____ Provided material

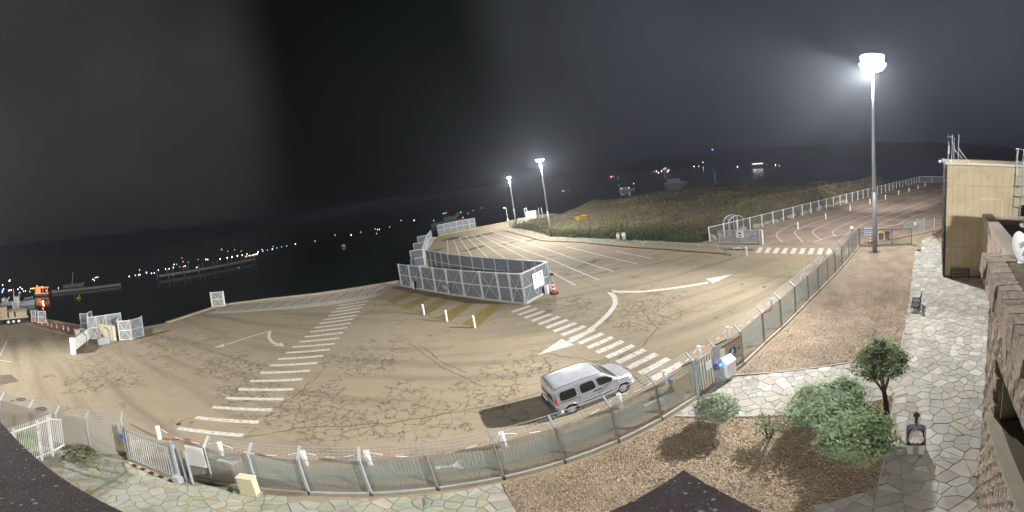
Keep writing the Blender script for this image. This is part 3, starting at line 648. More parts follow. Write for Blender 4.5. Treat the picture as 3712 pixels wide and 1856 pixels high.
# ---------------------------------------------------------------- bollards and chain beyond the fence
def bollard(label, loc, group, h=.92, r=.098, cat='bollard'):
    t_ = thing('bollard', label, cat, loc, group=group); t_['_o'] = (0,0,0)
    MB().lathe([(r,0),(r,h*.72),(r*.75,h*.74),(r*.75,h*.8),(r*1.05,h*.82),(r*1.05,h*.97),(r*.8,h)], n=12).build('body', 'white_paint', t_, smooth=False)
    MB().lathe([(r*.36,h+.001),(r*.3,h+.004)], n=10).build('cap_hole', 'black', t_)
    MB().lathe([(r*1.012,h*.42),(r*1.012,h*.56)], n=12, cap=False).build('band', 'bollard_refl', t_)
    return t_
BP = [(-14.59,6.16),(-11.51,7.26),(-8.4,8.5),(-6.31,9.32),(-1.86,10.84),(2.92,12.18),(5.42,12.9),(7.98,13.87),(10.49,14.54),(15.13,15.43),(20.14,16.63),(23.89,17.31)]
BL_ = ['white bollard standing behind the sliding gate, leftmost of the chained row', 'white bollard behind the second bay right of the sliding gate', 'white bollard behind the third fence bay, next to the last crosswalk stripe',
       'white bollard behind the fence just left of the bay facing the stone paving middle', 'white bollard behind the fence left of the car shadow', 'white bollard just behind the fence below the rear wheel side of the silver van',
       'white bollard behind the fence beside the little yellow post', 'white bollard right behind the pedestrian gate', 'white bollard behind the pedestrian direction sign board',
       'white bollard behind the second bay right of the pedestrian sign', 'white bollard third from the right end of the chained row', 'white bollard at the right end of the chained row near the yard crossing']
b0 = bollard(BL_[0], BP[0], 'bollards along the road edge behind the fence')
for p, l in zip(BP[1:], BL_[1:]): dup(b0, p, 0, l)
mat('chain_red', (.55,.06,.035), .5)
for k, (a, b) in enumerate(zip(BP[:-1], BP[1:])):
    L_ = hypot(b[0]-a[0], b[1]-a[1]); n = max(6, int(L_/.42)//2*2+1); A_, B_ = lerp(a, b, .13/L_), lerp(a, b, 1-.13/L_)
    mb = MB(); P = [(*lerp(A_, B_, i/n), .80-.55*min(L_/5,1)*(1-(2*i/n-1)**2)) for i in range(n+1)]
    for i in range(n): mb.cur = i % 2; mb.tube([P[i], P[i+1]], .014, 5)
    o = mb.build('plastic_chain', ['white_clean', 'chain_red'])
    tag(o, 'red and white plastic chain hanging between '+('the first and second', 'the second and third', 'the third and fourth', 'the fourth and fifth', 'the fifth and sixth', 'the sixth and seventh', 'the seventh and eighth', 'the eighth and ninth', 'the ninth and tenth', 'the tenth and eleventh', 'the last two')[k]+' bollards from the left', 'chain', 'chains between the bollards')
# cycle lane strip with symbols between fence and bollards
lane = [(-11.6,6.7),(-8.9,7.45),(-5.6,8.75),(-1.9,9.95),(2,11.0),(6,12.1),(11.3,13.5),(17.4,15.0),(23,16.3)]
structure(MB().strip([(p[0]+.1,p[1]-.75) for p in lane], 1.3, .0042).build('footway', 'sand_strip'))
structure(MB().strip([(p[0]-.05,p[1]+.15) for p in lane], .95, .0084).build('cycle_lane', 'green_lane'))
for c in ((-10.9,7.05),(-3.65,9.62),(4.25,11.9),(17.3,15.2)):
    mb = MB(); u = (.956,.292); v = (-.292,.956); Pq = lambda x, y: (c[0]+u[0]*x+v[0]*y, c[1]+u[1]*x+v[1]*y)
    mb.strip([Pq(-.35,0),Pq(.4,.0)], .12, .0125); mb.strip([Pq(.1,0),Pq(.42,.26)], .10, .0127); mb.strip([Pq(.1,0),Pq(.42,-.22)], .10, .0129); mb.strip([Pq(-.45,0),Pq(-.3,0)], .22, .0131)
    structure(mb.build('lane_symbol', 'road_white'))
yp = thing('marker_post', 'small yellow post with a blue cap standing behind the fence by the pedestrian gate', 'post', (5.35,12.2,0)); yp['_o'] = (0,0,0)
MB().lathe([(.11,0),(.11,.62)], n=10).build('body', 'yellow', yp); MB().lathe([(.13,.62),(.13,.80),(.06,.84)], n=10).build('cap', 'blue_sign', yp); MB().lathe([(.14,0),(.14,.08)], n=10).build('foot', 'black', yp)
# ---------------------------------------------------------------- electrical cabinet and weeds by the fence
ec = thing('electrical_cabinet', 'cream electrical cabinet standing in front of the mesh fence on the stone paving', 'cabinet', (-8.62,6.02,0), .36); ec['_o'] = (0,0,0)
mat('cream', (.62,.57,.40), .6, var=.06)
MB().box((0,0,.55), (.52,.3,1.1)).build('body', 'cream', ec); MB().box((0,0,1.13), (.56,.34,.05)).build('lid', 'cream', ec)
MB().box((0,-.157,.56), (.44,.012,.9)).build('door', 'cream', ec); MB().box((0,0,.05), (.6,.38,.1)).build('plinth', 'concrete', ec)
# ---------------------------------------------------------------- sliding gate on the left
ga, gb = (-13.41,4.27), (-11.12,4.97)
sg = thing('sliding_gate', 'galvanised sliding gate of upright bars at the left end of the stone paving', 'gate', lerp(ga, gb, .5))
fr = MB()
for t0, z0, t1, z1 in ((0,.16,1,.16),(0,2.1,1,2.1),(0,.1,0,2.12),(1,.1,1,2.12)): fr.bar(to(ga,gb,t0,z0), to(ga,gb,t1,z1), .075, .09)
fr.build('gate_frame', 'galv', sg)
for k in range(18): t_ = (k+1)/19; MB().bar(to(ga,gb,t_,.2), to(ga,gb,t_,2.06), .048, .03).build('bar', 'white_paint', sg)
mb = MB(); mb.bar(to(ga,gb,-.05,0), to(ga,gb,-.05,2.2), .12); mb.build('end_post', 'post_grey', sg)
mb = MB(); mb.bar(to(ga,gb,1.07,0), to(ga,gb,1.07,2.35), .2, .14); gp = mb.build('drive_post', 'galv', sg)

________
____ Provided material

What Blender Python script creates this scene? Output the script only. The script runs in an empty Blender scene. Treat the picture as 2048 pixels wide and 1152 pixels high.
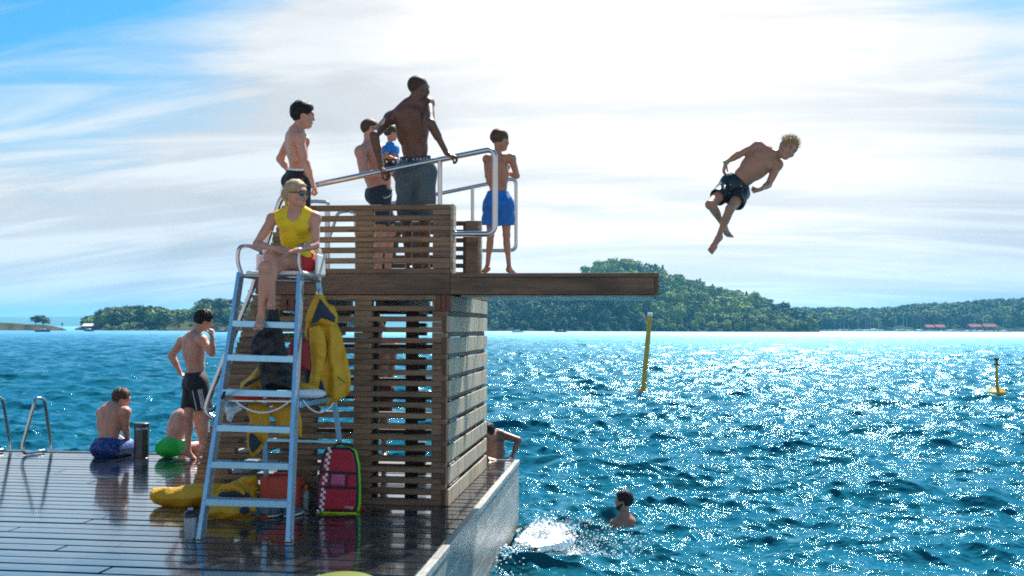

________

### Exercise requirements
Collect every line with the string "script" from the records, and copy each.

### Solution to this task
Keep writing the Blender script for this image. This is part 3, starting at line 648. More parts follow. Write for Blender 4.5. Treat the picture as 3712 pixels wide and 1856 pixels high.
What Blender Python script creates this scene? Output the script only. The script runs in an empty Blender scene. Treat the picture as 2048 pixels wide and 1152 pixels high.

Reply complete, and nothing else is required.